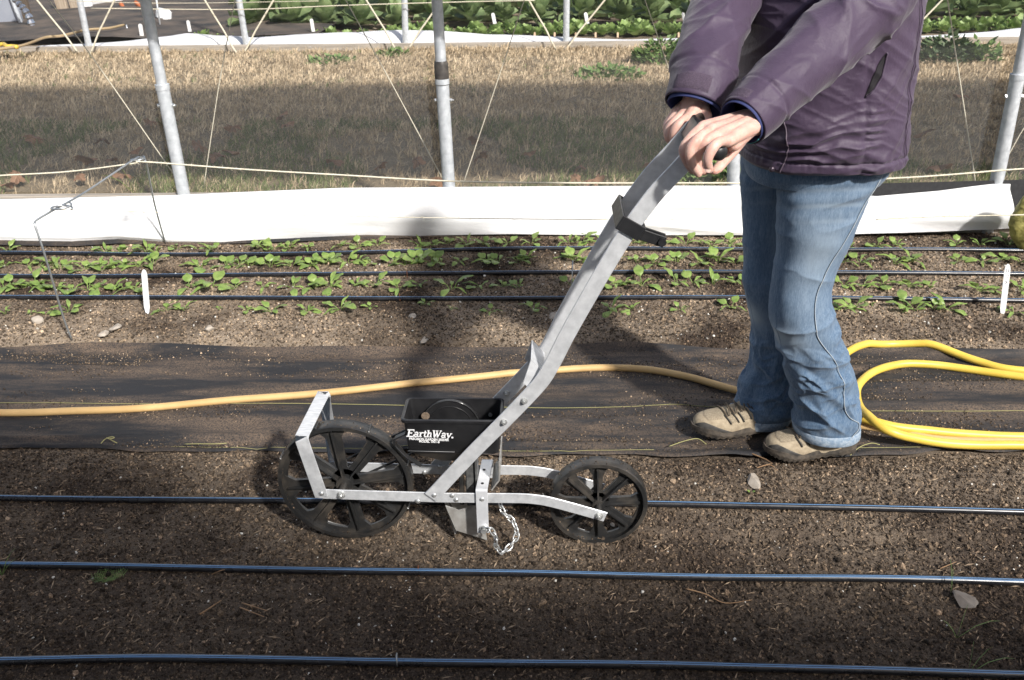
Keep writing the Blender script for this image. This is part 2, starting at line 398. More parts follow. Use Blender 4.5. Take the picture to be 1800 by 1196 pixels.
# pale chips (perlite, shell, wood) and slivers
V, F = join([clods('', 900, -2.1, 2.1, .78, 2.07, .0016, .0045, 2.5, ICO, None, mask=near_edge),
             clods('', 900, -2.4, 2.4, 2.75, 3.8, .002, .006, 2.5, ICO, None, mask=far_edge)])
o = link('pale_chips', raw_mesh('pale_chips', V, F, m_chip)); setp(o, 'small white and pale chips sprinkled over the dark soil', 'chips', kind='stuff')
def slivers(n, x0, x1, y0, y1, mask):
    X = rng.uniform(x0, x1, n); Y = rng.uniform(y0, y1, n); k = mask(X, Y); X, Y = X[k], Y[k]; n = len(X)
    Z = soil_z(X[None], Y[None])[0]+.004
    L = rng.uniform(.004, .016, n); A = rng.uniform(0, math.pi, n); d = np.stack([np.cos(A), np.sin(A), rng.uniform(-.3, .3, n)], -1)
    wv = np.stack([-np.sin(A), np.cos(A), 0*A], -1)*rng.uniform(.0006, .0016, (n, 1)); P = np.stack([X, Y, Z], -1)
    up = np.array([0, 0, .0012])
    V = np.stack([P-d*L[:, None], P+wv+up, P+d*L[:, None], P-wv], 1).reshape(-1, 3)
    F = (np.array([(0, 1, 2), (0, 2, 3), (0, 3, 1), (1, 3, 2)])[None]+(np.arange(n)*4)[:, None, None]).reshape(-1, 3); return V, F
V, F = join([slivers(3800, -2.1, 2.1, .78, 2.07, near_edge), slivers(2200, -2.4, 2.4, 2.75, 3.8, far_edge)])
m_sliv = M('wood_sliver', (.14, .095, .06), (.32, .24, .16), 90, .85, island=.4)
o = link('mulch_slivers', raw_mesh('mulch_slivers', V, F, m_sliv)); setp(o, 'thin brown straw and bark slivers lying on the soil', 'mulch', kind='stuff')

# individual stones
def stone(px, py, rx, ry, label, z=.004, h=.45, mat=m_stone):
    p = gr(px, py, z); s1 = rx/FPX*(p-cam.location).length; s2 = ry/FPX*(p-cam.location).length/.55
    n, m = 18, 10; V = []
    for i in range(m):
        ph = math.pi*i/(m-1)
        for j in range(n):
            a = 2*math.pi*j/n; V.append((math.sin(ph)*math.cos(a), math.sin(ph)*math.sin(a), math.cos(ph)))
    V = np.array(V); k = .62+.75*fbm(V*2.2+px, 3, int(px) % 50)
    V = V*k[:, None]; rs = random.Random(int(px*7+py))
    for _ in range(9):
        nn = np.array([rs.uniform(-1, 1), rs.uniform(-1, 1), rs.uniform(-.7, 1)]); nn /= np.linalg.norm(nn); dd = rs.uniform(.5, .8); t_ = np.clip(V@nn-dd, 0, None); V = V-nn*t_[:, None]*.95
    V = V*1.15*np.array([s1, s2, min(s1, s2)*h])
    o = link('stone', raw_mesh('stone', V, lathe_faces(n, m), mat, False), None, p); return setp(o, label, 'stone')
stone(1325, 844, 11, 13, 'pale beige stone on the soil just in front of the shoes')
stone(1695, 1056, 18, 10, 'large grey brown stone at the lower right between the drip lines', mat=M('grey_stone', (.12, .10, .085), (.19, .165, .14), 30, .85, bump=.4, bscale=80))
stone(977, 556, 10, 9, 'round tan stone on the far bed just left of the seeder handle')
stone(745, 597, 5, 8, 'small upright pale stone by the edge of the black ground cloth')
stone(182, 588, 7, 6, 'flat pale stone on the far bed right of the bent wire leg')
stone(67, 561, 11, 6, 'flat pale stone on the far bed left of the bent wire leg')
stone(204, 576, 9, 7, 'buff stone on the far bed beneath the white marker stake')
stone(725, 557, 6, 6, 'little buff stone below the drip line left of the lone plants')
stone(1077, 923, 4, 3, 'tiny pale pebble behind the small wheel on the near bed')
stone(368, 578, 9, 5, 'flat oblong pale stone on the far bed above the ground cloth')

# ------------------------------------------------------------------ woven ground cloth on the path
def cloth_mat():
    m = bpy.data.materials.new('woven_black_cloth'); m.use_nodes = True; nt = m.node_tree; b = nt.nodes['Principled BSDF']
    co = nd(nt, 'ShaderNodeNewGeometry').outputs['Position']
    wv = nd(nt, 'ShaderNodeTexWave', wave_type='BANDS', bands_direction='Y'); wv.inputs['Scale'].default_value = 190; wv.inputs['Distortion'].default_value = .4
    nt.links.new(co, wv.inputs[0])
    base = mixc(nt, noise(nt, co, 90, 4, .7), (.010, .010, .011), (.026, .026, .028))
    base = mixc(nt, ramp(nt, wv.outputs['Fac'], [(.3, 0.0), (.7, .35)]), base, (.045, .045, .048))
    dust = ramp(nt, noise(nt, co, 3.2, 6, .72, (.45, 2.6, 1)), [(.43, 0.0), (.62, 1.0)])
    fine = ramp(nt, noise(nt, co, 200, 4, .8), [(.40, 0.0), (.56, 1.0)])
    k = nd(nt, 'ShaderNodeMath', operation='MULTIPLY'); nt.links.new(dust, k.inputs[0]); nt.links.new(fine, k.inputs[1])
    col = mixc(nt, k.outputs[0], base, (.16, .115, .08))
    nt.links.new(col, b.inputs['Base Color']); b.inputs['Roughness'].default_value = .7; b.inputs['Specular IOR Level'].default_value = .3
    bn = nd(nt, 'ShaderNodeBump'); bn.inputs['Strength'].default_value = .5; bn.inputs['Distance'].default_value = .0015
    nt.links.new(noise(nt, co, 300, 3, .7), bn.inputs['Height']); nt.links.new(bn.outputs[0], b.inputs['Normal']); return m
m_cloth = cloth_mat()
nx, ny = 420, 90
CX = np.linspace(-3.2, 3.4, nx)[None].repeat(ny, 0); tt = (np.linspace(0, 1, ny))[:, None]
y0 = cloth_y(CX, ne)+.008*np.sin(CX*13)+.006*np.sin(CX*29+1); y1 = cloth_y(CX, fe)+.006*np.sin(CX*7)
CY = y0+(y1-y0)*tt
p = np.stack([CX.ravel()*1.2, CY.ravel()*9, 0*CX.ravel()], -1)
wr = (ridge(p, 21)**3*.014+fbm(p*2.3, 3, 22)*.008).reshape(CX.shape)
edge = np.exp(-((tt)/.02)**2)*.004-.01*np.exp(-((tt)/.006)**2)+np.exp(-((1-tt)/.03)**2)*.012
CZ = zbase(CX, CY)+.010+wr+edge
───
• Problem
Copy the material above in full and exactly, skipping pictures.

• Result below
Keep writing the Blender script for this image. This is part 2, starting at line 398. More parts follow. Use Blender 4.5. Take the picture to be 1800 by 1196 pixels.
# pale chips (perlite, shell, wood) and slivers
V, F = join([clods('', 900, -2.1, 2.1, .78, 2.07, .0016, .0045, 2.5, ICO, None, mask=near_edge),
             clods('', 900, -2.4, 2.4, 2.75, 3.8, .002, .006, 2.5, ICO, None, mask=far_edge)])
o = link('pale_chips', raw_mesh('pale_chips', V, F, m_chip)); setp(o, 'small white and pale chips sprinkled over the dark soil', 'chips', kind='stuff')
def slivers(n, x0, x1, y0, y1, mask):
    X = rng.uniform(x0, x1, n); Y = rng.uniform(y0, y1, n); k = mask(X, Y); X, Y = X[k], Y[k]; n = len(X)
    Z = soil_z(X[None], Y[None])[0]+.004
    L = rng.uniform(.004, .016, n); A = rng.uniform(0, math.pi, n); d = np.stack([np.cos(A), np.sin(A), rng.uniform(-.3, .3, n)], -1)
    wv = np.stack([-np.sin(A), np.cos(A), 0*A], -1)*rng.uniform(.0006, .0016, (n, 1)); P = np.stack([X, Y, Z], -1)
    up = np.array([0, 0, .0012])
    V = np.stack([P-d*L[:, None], P+wv+up, P+d*L[:, None], P-wv], 1).reshape(-1, 3)
    F = (np.array([(0, 1, 2), (0, 2, 3), (0, 3, 1), (1, 3, 2)])[None]+(np.arange(n)*4)[:, None, None]).reshape(-1, 3); return V, F
V, F = join([slivers(3800, -2.1, 2.1, .78, 2.07, near_edge), slivers(2200, -2.4, 2.4, 2.75, 3.8, far_edge)])
m_sliv = M('wood_sliver', (.14, .095, .06), (.32, .24, .16), 90, .85, island=.4)
o = link('mulch_slivers', raw_mesh('mulch_slivers', V, F, m_sliv)); setp(o, 'thin brown straw and bark slivers lying on the soil', 'mulch', kind='stuff')

# individual stones
def stone(px, py, rx, ry, label, z=.004, h=.45, mat=m_stone):
    p = gr(px, py, z); s1 = rx/FPX*(p-cam.location).length; s2 = ry/FPX*(p-cam.location).length/.55
    n, m = 18, 10; V = []
    for i in range(m):
        ph = math.pi*i/(m-1)
        for j in range(n):
            a = 2*math.pi*j/n; V.append((math.sin(ph)*math.cos(a), math.sin(ph)*math.sin(a), math.cos(ph)))
    V = np.array(V); k = .62+.75*fbm(V*2.2+px, 3, int(px) % 50)
    V = V*k[:, None]; rs = random.Random(int(px*7+py))
    for _ in range(9):
        nn = np.array([rs.uniform(-1, 1), rs.uniform(-1, 1), rs.uniform(-.7, 1)]); nn /= np.linalg.norm(nn); dd = rs.uniform(.5, .8); t_ = np.clip(V@nn-dd, 0, None); V = V-nn*t_[:, None]*.95
    V = V*1.15*np.array([s1, s2, min(s1, s2)*h])
    o = link('stone', raw_mesh('stone', V, lathe_faces(n, m), mat, False), None, p); return setp(o, label, 'stone')
stone(1325, 844, 11, 13, 'pale beige stone on the soil just in front of the shoes')
stone(1695, 1056, 18, 10, 'large grey brown stone at the lower right between the drip lines', mat=M('grey_stone', (.12, .10, .085), (.19, .165, .14), 30, .85, bump=.4, bscale=80))
stone(977, 556, 10, 9, 'round tan stone on the far bed just left of the seeder handle')
stone(745, 597, 5, 8, 'small upright pale stone by the edge of the black ground cloth')
stone(182, 588, 7, 6, 'flat pale stone on the far bed right of the bent wire leg')
stone(67, 561, 11, 6, 'flat pale stone on the far bed left of the bent wire leg')
stone(204, 576, 9, 7, 'buff stone on the far bed beneath the white marker stake')
stone(725, 557, 6, 6, 'little buff stone below the drip line left of the lone plants')
stone(1077, 923, 4, 3, 'tiny pale pebble behind the small wheel on the near bed')
stone(368, 578, 9, 5, 'flat oblong pale stone on the far bed above the ground cloth')

# ------------------------------------------------------------------ woven ground cloth on the path
def cloth_mat():
    m = bpy.data.materials.new('woven_black_cloth'); m.use_nodes = True; nt = m.node_tree; b = nt.nodes['Principled BSDF']
    co = nd(nt, 'ShaderNodeNewGeometry').outputs['Position']
    wv = nd(nt, 'ShaderNodeTexWave', wave_type='BANDS', bands_direction='Y'); wv.inputs['Scale'].default_value = 190; wv.inputs['Distortion'].default_value = .4
    nt.links.new(co, wv.inputs[0])
    base = mixc(nt, noise(nt, co, 90, 4, .7), (.010, .010, .011), (.026, .026, .028))
    base = mixc(nt, ramp(nt, wv.outputs['Fac'], [(.3, 0.0), (.7, .35)]), base, (.045, .045, .048))
    dust = ramp(nt, noise(nt, co, 3.2, 6, .72, (.45, 2.6, 1)), [(.43, 0.0), (.62, 1.0)])
    fine = ramp(nt, noise(nt, co, 200, 4, .8), [(.40, 0.0), (.56, 1.0)])
    k = nd(nt, 'ShaderNodeMath', operation='MULTIPLY'); nt.links.new(dust, k.inputs[0]); nt.links.new(fine, k.inputs[1])
    col = mixc(nt, k.outputs[0], base, (.16, .115, .08))
    nt.links.new(col, b.inputs['Base Color']); b.inputs['Roughness'].default_value = .7; b.inputs['Specular IOR Level'].default_value = .3
    bn = nd(nt, 'ShaderNodeBump'); bn.inputs['Strength'].default_value = .5; bn.inputs['Distance'].default_value = .0015
    nt.links.new(noise(nt, co, 300, 3, .7), bn.inputs['Height']); nt.links.new(bn.outputs[0], b.inputs['Normal']); return m
m_cloth = cloth_mat()
nx, ny = 420, 90
CX = np.linspace(-3.2, 3.4, nx)[None].repeat(ny, 0); tt = (np.linspace(0, 1, ny))[:, None]
y0 = cloth_y(CX, ne)+.008*np.sin(CX*13)+.006*np.sin(CX*29+1); y1 = cloth_y(CX, fe)+.006*np.sin(CX*7)
CY = y0+(y1-y0)*tt
p = np.stack([CX.ravel()*1.2, CY.ravel()*9, 0*CX.ravel()], -1)
wr = (ridge(p, 21)**3*.014+fbm(p*2.3, 3, 22)*.008).reshape(CX.shape)
edge = np.exp(-((tt)/.02)**2)*.004-.01*np.exp(-((tt)/.006)**2)+np.exp(-((1-tt)/.03)**2)*.012
CZ = zbase(CX, CY)+.010+wr+edge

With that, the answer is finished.